One aspect of the report was a discrepancy between how often Smith said she stayed in London and how often the old bill, who were detailed to protect her, said she stayed in London. The commissioner was fairly generous to Smith, allowing her the benefit of the doubt whenever the police record was not entirely clear about where she was. There was still a huge discrepancy, though: one which was, according to the report, subject in the end to a happy ‘reconciliation’ — i.e., Ms Smith fessed up and said the old bill were probably right most of the time, and accepted their record.

Can you imagine for a single second some poor sap from Smith’s constituency, up in court on a charge of fraudulently claiming benefits, telling the court that it was nothing to do with financial gain, just a misunderstanding, and getting away with it? Or, better still, a felon in the dock finding disparity between the writings in his own private diary and the official police record and being believed?

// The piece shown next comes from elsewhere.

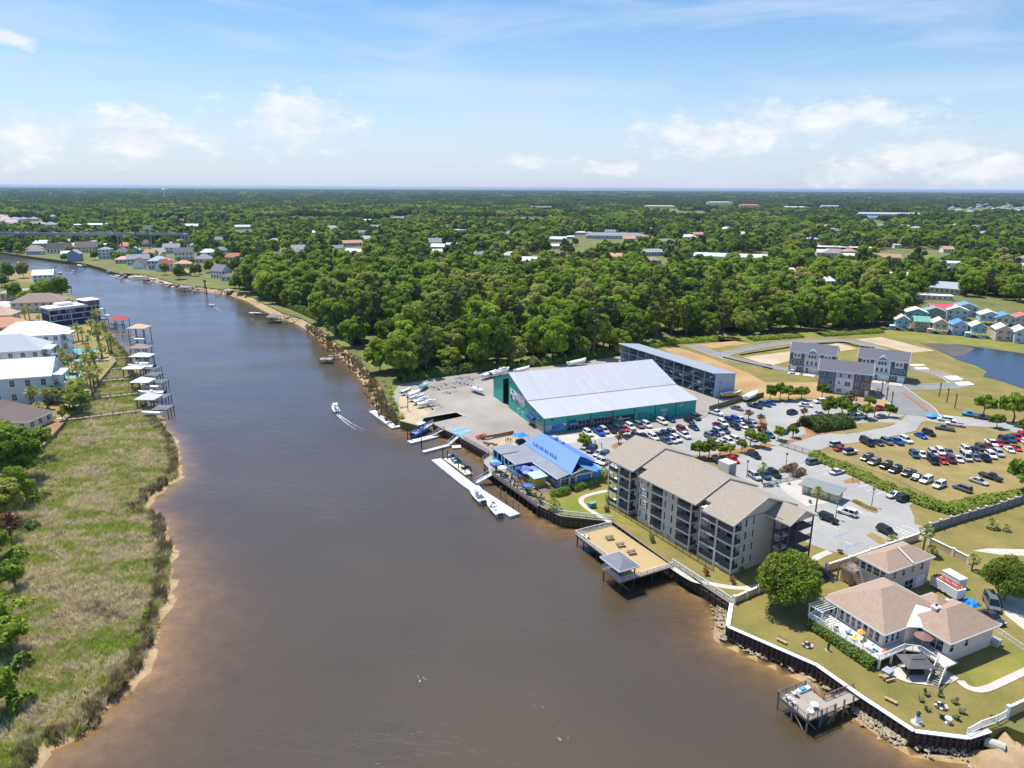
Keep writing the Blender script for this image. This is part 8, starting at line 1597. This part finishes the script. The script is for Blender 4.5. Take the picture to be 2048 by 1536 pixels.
for a in ((1174,886,LZ,.3,(60,60,70),(50,56,80),(196,150,124),(50,40,36),'person in dark clothes walking beside the young tree',1),(1190,890,LZ,1.0,(30,30,34),(40,40,46),(190,146,120),(40,34,30),'person in black standing in the lot behind the restaurant',0),(1203,896,LZ,2.0,(90,96,104),(40,44,54),(196,150,124),(60,46,36),'person in grey top and dark shorts walking in the lot',1),(1718,1137,LZ+3.0,.5,(214,150,160),(206,130,130),(206,160,136),(120,90,60),'person in pink on the annex balcony',0),(1714,1136,LZ+3.0,2.5,(50,70,180),(60,60,90),(196,150,124),(50,40,34),'person in blue on the annex balcony',0),(1029,876,LZ,1,(60,64,60),(60,60,60),(190,146,120),(40,34,30),'person standing by the blue canopy',0),(1012,886,LZ,2,(50,60,66),(60,60,66),(190,146,120),(40,34,30),'first of three seated-area guests by the sandy patio',0),(1016,885,LZ,3,(70,60,60),(40,40,46),(190,146,120),(60,46,36),'second of three guests by the sandy patio',0),(1021,886,LZ,.4,(40,44,50),(60,50,46),(196,150,124),(40,34,30),'third of three guests by the sandy patio',0)): person(*a[:3], a[3], *a[4:8], a[8], a[9])
# sandy patio beside the restaurant
cover('sandy_patio', [(966,884),(1030,872),(1048,884),(1010,902),(992,904)], m_pale, 5)
for i, (px, py) in enumerate(((978,878),(993,874),(1008,871))):
    t = thing('outdoor_sofa', ORD[i+1]+' grey sofa from the left along the brown banner fence', 'sofa', G(px, py), ang((970,880),(1010,872))); MB().box(-1.1,1.1,-.45,.45,.1,.45).build('seat', M('grey_cushion', S(176,178,166), .9), t); MB().box(-1.1,1.1,.3,.5,.45,.85).build('backrest', M('grey_cushion', S(176,178,166), .9), t); [MB().box(s*1.1-.12,s*1.1+.12,-.45,.5,.1,.65).build('armrest', M('grey_cushion', S(176,178,166), .9), t) for s in (-1,1)]
for px, py, lb in ((974,888,'long planter box of brown plants by the quay railing'),(987,889,'short pale planter box by the quay railing')): t = thing('planter', lb, 'planter', G(px, py), ang((966,884),(990,893))); MB().box(-1.3,1.3,-.5,.5,0,.6).build('box', m_pale if px > 980 else m_dwood, t); hedge(lb.replace('planter box','row').replace('by the','growing by the'), [(px-3,py-1.2),(px,py),(px+3,py+1.2)], .9, .45, m_brownleaf, .09, 80, name='plants', z=LZ+.55, cat='plants')
t = thing('shade_canopy', 'bright blue square canopy beside the sandy patio', 'canopy', G(1041,885), .5); MB().loft([[(-2,-2,2.4),(2,-2,2.4),(2,2,2.4),(-2,2,2.4)],[(-.1,-.1,3.1),(.1,-.1,3.1),(.1,.1,3.1),(-.1,.1,3.1)]]).build('canopy', M('bright_blue_canvas', S(20,120,226), .7), t); [MB().bar((x,y,0),(x,y,2.4),.05).build('leg', m_black, t) for x in (-1.9,1.9) for y in (-1.9,1.9)]; MB().box(-1.2,1.2,-1.0,1.0,0,.9).build('counter', m_black, t)
for i in range(2): t = thing('kayak', ('upper','lower')[i]+' red kayak lying by the banner fence', 'kayak', G(962+i*2,872+i*2,LZ+.3), ang((955,874),(975,868))); link('hull', boat_hull(4.2,.8,.45,M('kayak_red', S(206,62,50), .5)), t); MB().box(-.6,.5,-.2,.2,.2,.3).build('cockpit', m_black, t)
cover('blue_marking', [(899,860),(926,854),(932,857),(905,864)], m_bpaint, 6); cover('blue_marking', [(905,866),(938,860),(946,863),(915,870)], m_bpaint, 6); cover('blue_marking', [(917,870),(926,867),(929,870),(920,873)], m_bpaint, 6)
# ------------------------------------------------------------------ things round the river house
cover('round_patio', [(1770,1340),(1800,1330),(1850,1332),(1890,1340),(1918,1358),(1900,1368),(1860,1372),(1815,1366),(1785,1355)], m_path, 6)
t = thing('patio_gazebo', 'dark grey soft-top gazebo on the round patio', 'gazebo', G(1828,1345), ang((1810,1352),(1850,1352))); gm = M('gazebo_canvas', S(98,96,98), .9, var=.06)
MB().loft([[(-2.3,-1.9,2.1),(2.3,-1.9,2.1),(2.3,1.9,2.1),(-2.3,1.9,2.1)],[(-1.1,-.5,2.9),(1.1,-.5,2.9),(1.1,.5,2.9),(-1.1,.5,2.9)]]).build('canopy', gm, t); MB().loft([[(-1.2,-.6,2.95),(1.2,-.6,2.95),(1.2,.6,2.95),(-1.2,.6,2.95)],[(-.6,-.1,3.3),(.6,-.1,3.3),(.6,.1,3.3),(-.6,.1,3.3)]]).build('top_vent', gm, t); [MB().box(x-.08,x+.08,y-.08,y+.08,0,2.1).build('post', m_black, t) for x in (-2.1,2.1) for y in (-1.7,1.7)]; MB().box(-1.2,1.2,-.7,.7,0,.75).build('table', m_black, t)
hh, hr_ = RH; HM = Matrix.Rotation(hr_, 3, 'Z'); hl_ = lambda x, y, z=1.7: hh+HM @ Vector((x,y,z))
umbrella(hl_(15.2,6.6), (128,96,84), 'brown parasol on the deck of the river house', 1.5); umbrella(hl_(9.5,-1.2,1.2), (240,170,60), 'small orange beach parasol on the river house deck', .7)
for i, (x, y, c, lb) in enumerate(((9.0,-2.2,(226,190,60),'yellow armchair on the river house deck'),(10.4,-1.2,(222,206,150),'pale yellow armchair on the river house deck'),(12.6,-1.4,(60,190,206),'turquoise tub chair on the river house deck'),(13.6,-.4,(230,120,50),'orange chair on the river house deck corner'),(3.0,-2.2,(236,236,236),'white chair under the pergola'),(5.4,-2.4,(60,60,64),'black chair on the river house deck'),(17.2,6.6,(200,180,150),'tan chair on the stair side of the deck'),(7.2,-1.6,(90,140,180),'blue chair on the river house deck'))): deck_chair(hl_(x,y), hr_+i*.8, lb, M('chair_%d_%d_%d' % c, S(*c), .6), 'chairs on the river house deck')
t = thing('deck_table', 'white table at the corner of the river house deck', 'table', hl_(11.8,-1.9), hr_); MB().box(-.8,.8,-.5,.5,.7,.76).build('table_top', m_vinyl, t); [MB().box(x-.04,x+.04,y-.04,y+.04,0,.7).build('leg', m_vinyl, t) for x in (-.7,.7) for y in (-.4,.4)]
t = thing('storage_trailer', 'white boxy trailer loaded with red items behind the river house', 'trailer', G(1893,1186), ang((1870,1170),(1912,1195))); MB().box(-3,3,-1.1,1.1,.5,2.4).build('box', m_vinyl, t); rt_ = random.Random(6); [MB().box(x,x+.5,y,y+.35,2.42,2.42+.25*rt_.random()+.1).build('load', M('red_load', S(176,90,76), .9, var=.2), t) for x in (-2.7,-2.0,-1.3,-.6,.1,.8,1.5,2.2) for y in (-.9,-.2,.5)]; [MB().bar((x,-1.15,.35),(x,1.15,.35),.35,10).build('wheel', m_tyre, t) for x in (-.6,.6)]
t = thing('storage_box', 'plain white storage container beside the loaded trailer', 'container', G(1906,1168), ang((1870,1170),(1912,1195))); MB().box(-2,2,-1,1,.1,2.1).build('body', m_vinyl, t); MB().box(-2.05,2.05,-1.05,1.05,2.1,2.2).build('lid', m_white, t)
t = thing('tarpaulin', 'crumpled bright blue tarpaulin behind the river house', 'tarpaulin', G(1941,1207), .4); b = MB(); r8 = random.Random(3); nn = 7; b.add([(x*.45-1.35, y*.45-1.35, (.25+.55*r8.random()) if 0 < x < nn-1 and 0 < y < nn-1 else .02) for y in range(nn) for x in range(nn)], [(y*nn+x,y*nn+x+1,(y+1)*nn+x+1,(y+1)*nn+x) for y in range(nn-1) for x in range(nn-1)]); b.build('sheet', M('blue_tarp', S(30,130,220), .6), t)
t = thing('garden_lighthouse', 'small white lighthouse ornament on the river lawn', 'ornament', G(1834,1446)); MB().lathe([(.45,0),(.34,1.2),(.42,1.25),(.42,1.32)], 10).build('tower', m_vinyl, t); MB().lathe([(.24,1.32),(.24,1.75),(.34,1.78),(0,2.1)], 8).build('lantern', m_black, t); MB().lathe([(.9,0),(.8,.15),(.4,.2)], 9).build('rock_base', m_path, t)
def fire_pit(px, py, lb):
    t = thing('fire_pit', lb, 'fire pit', G(px, py)); [MB().box(.55,.95,-.22,.22,0,.3).build('stone', m_bulk if i % 2 else m_path, t, rz=i*.698) for i in range(9)]; MB().bar((0,0,.02),(0,0,.1),.5,10).build('ash', m_black, t)
fire_pit(1882,1414,'stone fire pit inside the ring of lawn chairs'); fire_pit(1615,1292,'small stone fire pit below the hedge')
for i in range(8):
    a = i*.785+.3; p = G(1882,1414); deck_chair((p.x+2.6*math.cos(a), p.y+2.6*math.sin(a), LZ), a-math.pi/2, 'dark lawn chair in the ring round the fire pit', M('dark_olive_metal', S(84,84,60), .7), 'lawn chairs round the fire pit')
t = thing('statue', 'dark slim garden statue by the clipped hedge', 'statue', G(1656,1301)); MB().lathe([(.3,0),(.28,.3),(.14,.35),(.2,.9),(.24,1.2),(.1,1.4),(.13,1.6),(0,1.75)], 8).build('figure', m_black, t); MB().box(-.4,.4,-.4,.4,0,.12).build('plinth', m_path, t)
t = thing('bird_bath', 'white bird bath on the river lawn', 'bird bath', G(1895,1446)); MB().lathe([(.3,0),(.1,.15),(.1,.7),(.5,.85),(.5,.9),(0,.82)], 10).build('basin', m_vinyl, t); MB().lathe([(.35,-.02),(.35,.05),(0,.05)], 10).build('foot', m_vinyl, t)
for px, py, lb, c in ((1774,1352,'grey air-conditioner cabinet at the hedge end',(150,160,150)),(1990,1290,'grey stone planter at the house corner',(190,184,178))): t = thing('cabinet', lb, 'cabinet', G(px, py), .6); MB().box(-.8,.8,-.6,.6,0,1.1).build('body', M('cab_%d' % c[0], S(*c), .8), t); MB().box(-.85,.85,-.65,.65,1.1,1.16).build('lid', m_metal, t)
# riprap below the seawalls: too many and too small to pick apart
rk = random.Random(8); b = MB()
def rock(p, s):
    V = []; 
    for (x, y, z) in ((1,0,0),(-1,0,0),(0,1,0),(0,-1,0),(0,0,1),(0,0,-1)): V.append((p.x+x*s*rk.uniform(.6,1.3), p.y+y*s*rk.uniform(.6,1.3), p.z+z*s*rk.uniform(.5,.9)))
    b.add(V, [(0,2,4),(2,1,4),(1,3,4),(3,0,4),(2,0,5),(1,2,5),(3,1,5),(0,3,5)])
for a, b_, n, sd_ in (((1458,1215),(1450,1262),110,2.0),((1452,1262),(1630,1340),620,1.9),((1630,1340),(1690,1380),220,1.7),((1722,1410),(1822,1478),480,2.2),((1822,1480),(1930,1500),140,1.5),((1985,1468),(2070,1490),420,3.2),((2000,1490),(2070,1515),200,3.0),((812,846),(838,856),90,1.2),((790,838),(815,850),60,1.2)):
    p, q = G(*a, .3), G(*b_, .3)
    for i in range(n):
        f = rk.random(); r = p+(q-p)*f; d = (q-p).normalized(); o_ = Vector((d.y,-d.x,0))*abs(rk.gauss(.2,sd_*.6)); r = r+o_; r.z = .55-.13*o_.length+rk.uniform(-.1,.2); rock(r, rk.uniform(.18,.44))
tag(b.build('riprap', M('riprap_stone', S(190,176,150), .95, scale=2, col2=S(150,136,112), world=True)), 'pale broken stones heaped below the seawalls', 'rocks', None, 'stuff')
t = thing('drain_pipe', 'concrete drain pipe among rocks at the lower right corner', 'pipe', G(2010,1497,1.2), rad(-35)); MB().loft([[(x,r_*math.cos(.524*i),r_*math.sin(.524*i)) for i in range(12)] for x, r_ in ((-2.5,.75),(0,.75),(0,.58),(-2.4,.58))], cap=False).build('pipe', m_path, t); MB().loft([[(x,.57*math.cos(.524*i),.57*math.sin(.524*i)) for i in range(12)] for x in (-2.4,-2.3)]).build('inside', m_dark, t)
cover('straw_bed', [(1395,925),(1440,915),(1500,900),(1545,893),(1552,891),(1535,887),(1490,895),(1420,910),(1385,918)], m_mulch, 6); cover('straw_bed', [(1560,888),(1600,872),(1612,868),(1640,868),(1620,875),(1575,888)], m_mulch, 6); cover('kerb_island', [(1222,892),(1232,886),(1250,884),(1290,888),(1270,897),(1240,902),(1228,899)], m_mulch, 5); cover('straw_circle', [(1687,962),(1700,957),(1720,958),(1722,963),(1705,967),(1690,966)], m_mulch, 6); cover('flower_island', [(1700,1002),(1712,999),(1757,1022),(1752,1027),(1735,1022)], m_mulch, 6); cover('lot_island', [(1732,1070),(1745,1066),(1768,1078),(1790,1090),(1776,1093),(1755,1086)], m_dry, 6); cover('lot_island', [(1606,850),(1612,842),(1640,845),(1680,846),(1700,850),(1690,862),(1640,870),(1612,866)], m_mulch, 6); cover('straw_bed', [(1508,845),(1530,838),(1536,850),(1520,855)], m_mulch, 6)

for i, pts in enumerate(([(1480,711),(1583,695),(1646,688),(1688,686),(1712,693),(1748,697)],[(1446,716),(1500,729),(1545,739)])): metal_fence(('upper','lower')[i]+' black silt fence along the inside of the loop street', pts, .7, m_black, 3.0, 'silt_fence', True)
# ------------------------------------------------------------------ haze
m_haze = bpy.data.materials.new('haze_air'); m_haze.use_nodes = True; nt = m_haze.node_tree; nt.nodes.clear()
ho = nt.nodes.new('ShaderNodeOutputMaterial'); pv = nt.nodes.new('ShaderNodeVolumePrincipled'); pv.inputs['Density'].default_value = HAZE; pv.inputs['Color'].default_value = (.5,.72,1,1); pv.inputs['Anisotropy'].default_value = .3
nt.links.new(pv.outputs[0], ho.inputs['Volume'])
hb = MB().box(-45000, 45000, -200, 45000, -4.2, 84).build('haze', m_haze); tag(hb, kind='stuff')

Then there’s the committee which drew up the report, or what remains of it. The MPs who adjudicated upon Jacqui Smith were barely quorate and those who were present were — with one exception — members of the Labour party. The old chairman, Sir George Young, had been co-opted to the shadow front bench team before the report was drawn up: he played no part in it. The chairmanship thus fell to Kevin Barron, the Labour member for the Rother Valley and a decent enough parliamentarian but one who nonetheless voted against changes to MPs’ expenses when the matter was discussed in the house in July last year. Barron may well not have been happy to assume the chair, preferring it to reside with a member of an opposition party, but he nonetheless did so. Other members of the committee were away — at the Liberal Democrat party conference; Nicholas Soames on official business in Washington; the Plaid Cymru representative doing whatever it is that Welsh nationalists get up to in September. That’s the measure of the importance with which MPs considered the case of Jacqui Smith: most of them not present at all, the final report drawn up by her political friends (no matter how unpartisan Barron has been during his years on the committees).

Here, then, was the first opportunity to ‘clean up politics’, to consign all that awful expenses chicanery to the ‘dustbin of history’. And what did the MPs do? Decided that a woman who knowingly described her main home as being a bedroom in a house owned by her sister while the home where her family lived was merely secondary accommodation, and did all this in order to gain larger payments from the taxpayer, was technically in breach of the rules but should not pay back a single penny nor face any further punishment. Ignore them when they appear before you on tv, or on the radio. Because still, in the tea bars and on the terrace, they seethe at our impertinence: they do not think they have done anything wrong, they think that all the while they have been within their rights.